By: Christopher W. Morog and Robert T. Ferguson, Jr.

As you know, there are various mechanisms at the federal and state levels aimed to increase the participation of various minority groups in construction projects. On the federal side, the term “disadvantaged business enterprise” (“DBE”) is used to refer to certain small businesses in which “socially and economically disadvantaged” individuals have at least a 51% ownership interest. Under the federal DBE scheme, African Americans, Hispanics, Asian-Pacific and Subcontinent Asian Americans, and women are generally presumed to be “socially and economically disadvantaged.”

Massachusetts uses different terminology, but many of the underlying goals and principles are similar to the federal scheme. For example, the Commonwealth defines a “minority business enterprise” as a business “owned and controlled” by one or more “socially or economically disadvantaged persons,” including without limitation “African Americans, Cape Verdeans, Western Hemisphere Hispanics, Asians, American Indians, Eskimos, and Aleuts.” Massachusetts has also established statutory definitions for: disability-owned business enterprises (“DOBEs”); lesbian, gay, bisexual and transgender business enterprises (“LGBTBEs”); service-disabled veteran-owned business enterprises (“SDVOBE”); veteran business enterprises (“VBEs”); and women business enterprises (“WBEs”).

Unfortunately – and despite lawmakers’ best intentions – “DBE Fraud” is a pervasive issue in the construction industry. There have been many examples where a person that does not fall within a recognized minority or disadvantaged group “teams up” with another person that does fall within a recognized group in an attempt to profit from the federal or state participation programs. In January of 2022, a federal court in Kansas laid down hefty punishments in one such scheme.

The case arose out of so-called “rent-a-vet”/“rent-a-minority” scheme in which a 45-year old constructive executive formed a new contracting company with an African-American service-disabled veteran. The company held itself out as a DBE, but in reality, the constructive executive (along with two others) owned, operated, and controlled the business. For almost a decade, the company received 199 federal contracts along with $355 million in government payments. As the company outgrew the small business program, the three alleged fraudsters turned to a Native American employee to form yet another purported DBE.

Beyond the fact that a scheme like this violates applicable laws, it harms the very communities that government participation programs are designed to protect and support by depriving them of opportunities to gain government contracts. Ultimately, the court sentenced the construction executive to more than two years in prison without parole and required him to forfeit more than $5.5 million. The government’s enforcement efforts have not stopped there. One of the other alleged coconspirators has pleaded guilty to various types of fraud while the other has since passed away. As for the minority “owners”: they have both pleaded guilty to making false statements to government agencies. Sentences have not yet been issued for these three other surviving participants.
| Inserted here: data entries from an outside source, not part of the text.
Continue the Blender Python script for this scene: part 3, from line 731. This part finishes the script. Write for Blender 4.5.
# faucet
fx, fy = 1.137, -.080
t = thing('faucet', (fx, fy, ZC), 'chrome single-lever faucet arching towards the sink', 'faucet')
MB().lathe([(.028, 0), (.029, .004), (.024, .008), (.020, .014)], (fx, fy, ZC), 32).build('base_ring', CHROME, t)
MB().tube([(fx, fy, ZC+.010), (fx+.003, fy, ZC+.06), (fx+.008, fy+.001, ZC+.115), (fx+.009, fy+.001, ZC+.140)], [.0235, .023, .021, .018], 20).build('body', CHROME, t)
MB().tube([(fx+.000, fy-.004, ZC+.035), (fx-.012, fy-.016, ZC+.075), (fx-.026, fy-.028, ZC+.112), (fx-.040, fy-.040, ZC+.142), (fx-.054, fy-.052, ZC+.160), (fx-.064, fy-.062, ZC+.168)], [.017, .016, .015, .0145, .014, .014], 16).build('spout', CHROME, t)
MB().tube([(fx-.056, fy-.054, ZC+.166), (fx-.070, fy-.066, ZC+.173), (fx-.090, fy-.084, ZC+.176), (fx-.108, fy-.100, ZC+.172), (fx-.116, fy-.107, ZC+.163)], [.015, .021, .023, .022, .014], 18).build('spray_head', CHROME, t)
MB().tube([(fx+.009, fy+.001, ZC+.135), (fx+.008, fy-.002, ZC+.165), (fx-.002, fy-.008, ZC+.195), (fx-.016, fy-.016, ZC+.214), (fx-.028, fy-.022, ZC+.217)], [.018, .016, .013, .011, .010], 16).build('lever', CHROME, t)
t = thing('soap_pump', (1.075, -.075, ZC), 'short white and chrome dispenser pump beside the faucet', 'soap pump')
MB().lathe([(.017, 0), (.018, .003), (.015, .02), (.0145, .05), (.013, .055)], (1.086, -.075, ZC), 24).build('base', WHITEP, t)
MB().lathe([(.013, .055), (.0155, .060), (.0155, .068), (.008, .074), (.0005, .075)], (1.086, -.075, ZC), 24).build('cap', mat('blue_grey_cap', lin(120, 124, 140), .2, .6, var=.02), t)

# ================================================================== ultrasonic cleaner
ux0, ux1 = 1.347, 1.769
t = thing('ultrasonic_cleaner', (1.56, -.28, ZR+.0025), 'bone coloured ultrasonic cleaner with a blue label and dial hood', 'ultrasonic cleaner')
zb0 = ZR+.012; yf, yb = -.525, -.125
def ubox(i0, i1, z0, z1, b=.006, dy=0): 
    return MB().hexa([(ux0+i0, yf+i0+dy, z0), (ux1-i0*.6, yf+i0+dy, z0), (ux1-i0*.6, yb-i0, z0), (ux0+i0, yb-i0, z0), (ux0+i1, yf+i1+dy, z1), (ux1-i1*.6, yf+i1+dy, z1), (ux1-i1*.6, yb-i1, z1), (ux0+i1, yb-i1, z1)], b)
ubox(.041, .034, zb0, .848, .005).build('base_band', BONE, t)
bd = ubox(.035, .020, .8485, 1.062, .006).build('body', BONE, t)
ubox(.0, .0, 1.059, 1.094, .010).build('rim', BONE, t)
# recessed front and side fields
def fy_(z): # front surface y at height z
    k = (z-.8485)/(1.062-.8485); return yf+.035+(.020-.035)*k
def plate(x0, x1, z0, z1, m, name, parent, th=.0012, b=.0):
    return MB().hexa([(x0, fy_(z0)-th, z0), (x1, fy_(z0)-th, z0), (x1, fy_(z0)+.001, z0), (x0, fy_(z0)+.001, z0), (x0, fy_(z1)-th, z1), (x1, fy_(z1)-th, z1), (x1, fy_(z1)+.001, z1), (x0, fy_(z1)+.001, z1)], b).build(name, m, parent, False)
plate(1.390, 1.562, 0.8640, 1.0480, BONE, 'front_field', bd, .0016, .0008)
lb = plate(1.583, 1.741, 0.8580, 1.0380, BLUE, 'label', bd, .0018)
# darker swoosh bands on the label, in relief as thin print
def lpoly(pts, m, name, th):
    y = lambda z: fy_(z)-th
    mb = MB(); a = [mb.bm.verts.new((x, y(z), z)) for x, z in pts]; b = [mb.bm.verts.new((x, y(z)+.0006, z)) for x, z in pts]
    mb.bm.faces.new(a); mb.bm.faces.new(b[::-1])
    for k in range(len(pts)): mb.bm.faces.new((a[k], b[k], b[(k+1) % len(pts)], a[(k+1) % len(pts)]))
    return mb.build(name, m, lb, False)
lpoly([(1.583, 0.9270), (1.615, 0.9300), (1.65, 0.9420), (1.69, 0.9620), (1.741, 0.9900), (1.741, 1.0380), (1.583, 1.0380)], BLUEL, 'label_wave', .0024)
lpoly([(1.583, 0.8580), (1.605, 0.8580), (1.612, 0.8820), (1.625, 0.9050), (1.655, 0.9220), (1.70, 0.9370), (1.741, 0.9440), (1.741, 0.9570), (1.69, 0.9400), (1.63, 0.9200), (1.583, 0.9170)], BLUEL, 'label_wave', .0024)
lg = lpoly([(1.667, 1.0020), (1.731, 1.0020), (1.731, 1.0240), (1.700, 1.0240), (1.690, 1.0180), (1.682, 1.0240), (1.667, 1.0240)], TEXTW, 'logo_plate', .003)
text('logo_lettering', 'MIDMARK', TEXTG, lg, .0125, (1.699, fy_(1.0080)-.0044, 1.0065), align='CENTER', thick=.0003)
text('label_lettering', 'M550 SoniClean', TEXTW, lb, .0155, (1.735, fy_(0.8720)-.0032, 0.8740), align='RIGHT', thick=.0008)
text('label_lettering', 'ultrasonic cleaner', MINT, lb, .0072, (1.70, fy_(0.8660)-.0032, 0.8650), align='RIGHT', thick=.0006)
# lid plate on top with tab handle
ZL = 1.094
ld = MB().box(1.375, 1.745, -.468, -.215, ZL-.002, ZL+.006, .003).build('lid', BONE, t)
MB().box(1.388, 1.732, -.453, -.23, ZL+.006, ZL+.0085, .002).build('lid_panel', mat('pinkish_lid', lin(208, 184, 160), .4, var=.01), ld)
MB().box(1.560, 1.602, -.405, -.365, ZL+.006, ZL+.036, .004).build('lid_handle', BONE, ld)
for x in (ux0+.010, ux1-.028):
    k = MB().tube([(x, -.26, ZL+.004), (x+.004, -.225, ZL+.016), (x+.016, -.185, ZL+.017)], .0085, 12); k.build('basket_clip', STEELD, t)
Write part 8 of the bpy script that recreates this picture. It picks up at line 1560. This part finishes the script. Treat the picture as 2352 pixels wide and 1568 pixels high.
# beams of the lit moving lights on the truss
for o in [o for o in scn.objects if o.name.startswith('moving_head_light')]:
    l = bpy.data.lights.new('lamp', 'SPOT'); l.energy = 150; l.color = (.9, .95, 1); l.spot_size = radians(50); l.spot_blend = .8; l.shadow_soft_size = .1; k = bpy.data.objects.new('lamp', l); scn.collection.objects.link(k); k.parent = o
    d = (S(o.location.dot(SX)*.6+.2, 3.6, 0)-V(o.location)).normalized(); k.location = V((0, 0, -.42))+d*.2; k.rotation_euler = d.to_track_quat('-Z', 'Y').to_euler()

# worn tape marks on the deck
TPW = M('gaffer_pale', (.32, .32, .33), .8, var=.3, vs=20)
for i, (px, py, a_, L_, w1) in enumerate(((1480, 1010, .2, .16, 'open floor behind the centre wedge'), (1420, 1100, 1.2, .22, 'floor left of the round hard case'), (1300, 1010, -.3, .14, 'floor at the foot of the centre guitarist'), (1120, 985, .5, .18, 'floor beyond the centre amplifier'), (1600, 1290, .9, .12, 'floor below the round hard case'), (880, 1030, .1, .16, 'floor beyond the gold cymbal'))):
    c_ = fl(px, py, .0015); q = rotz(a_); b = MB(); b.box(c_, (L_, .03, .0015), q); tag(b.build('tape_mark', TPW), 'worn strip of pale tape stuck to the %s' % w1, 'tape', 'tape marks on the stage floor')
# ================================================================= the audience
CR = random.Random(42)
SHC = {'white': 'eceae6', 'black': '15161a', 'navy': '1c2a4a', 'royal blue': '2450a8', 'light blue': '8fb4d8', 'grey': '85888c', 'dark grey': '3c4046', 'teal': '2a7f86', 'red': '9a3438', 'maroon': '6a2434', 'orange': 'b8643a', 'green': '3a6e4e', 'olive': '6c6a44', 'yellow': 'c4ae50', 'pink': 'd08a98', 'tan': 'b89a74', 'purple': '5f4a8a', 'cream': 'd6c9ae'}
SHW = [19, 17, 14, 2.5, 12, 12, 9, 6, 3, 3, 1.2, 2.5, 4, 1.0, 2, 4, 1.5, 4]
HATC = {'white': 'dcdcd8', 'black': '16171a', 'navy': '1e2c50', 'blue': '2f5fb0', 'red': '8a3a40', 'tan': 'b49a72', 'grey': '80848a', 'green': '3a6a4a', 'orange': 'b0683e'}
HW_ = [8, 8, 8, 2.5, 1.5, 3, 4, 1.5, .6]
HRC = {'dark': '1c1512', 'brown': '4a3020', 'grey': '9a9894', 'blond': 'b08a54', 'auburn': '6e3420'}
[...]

Like many fraud cases, it may be easy to think: “This can never happen to me; I would never do something like that.” However, there are instances in which individuals can lawfully team up to form a bona fide DBE and enjoy success. To do so requires extremely careful planning and execution. Otherwise, it can become all too-easy for well-intentioned persons to become mixed up in what the government might view as another DBE fraud scheme in the construction industry.